No, I'm serious. I had stepchildren and I thought I loved them as my own, but then I had my own.
Now the stepchildren didn't live with me, and they have their own mother. They love me, and I love them, but they don't love me like they love their mother, and I don't love them like I love my own children.
If you don't have children, you just don't know, and it's not an insult, it's just the truth.
I don't doubt your sincerity for a moment. I know you honestly believe what you're saying. I know you love your step-kids, but you love your own more. As my wife says, "there's a reason the first time every 350 lb. football player get his face on TV the first words out of his mouth are a diffident 'hi Mom.'"
Nevertheless, the world is full of "enabler" parents that "can't turn their back on their children." It makes very little difference to me what the "drug of choice" is; booze, dope, sex, it's all a variation on the same theme.

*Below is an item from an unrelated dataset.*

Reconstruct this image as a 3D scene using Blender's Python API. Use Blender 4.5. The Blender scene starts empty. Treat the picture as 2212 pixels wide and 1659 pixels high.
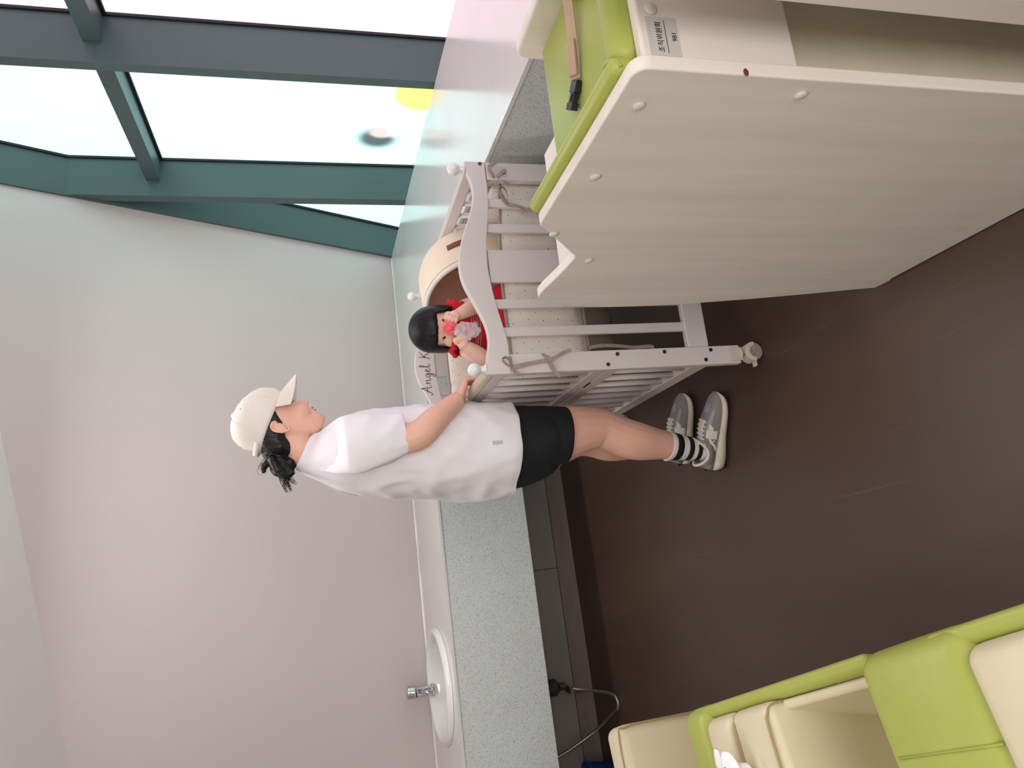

They are all corrosive to the "life worth living," and sometimes require a "time out" for the child (even grown) to appreciate just how much it is costing to live that way.
Love is not fulfilling ones own desire for the presence of ones children. Love is caring more for them than for yourself, even to the point of denying yourself their affection if the circumstances are desperate enough to warrent it.
And it isn't any easier when there are other "parents" out there further enabling the wayward by telling them what bastards you are for not accepting their "choices."
I won't tell you about my children because that story isn't done yet, but I can tell you about myself, and trust me when I tell you my life has been immeasurably damaged because from a very early age I possessed enough verbal dexterity to mitigate damn near any sanction my parent brought to bear on me.
It was only when I went to live with the other parent (and their what I regard to be profound wisdom) that I learned just how badly I was injuring myself.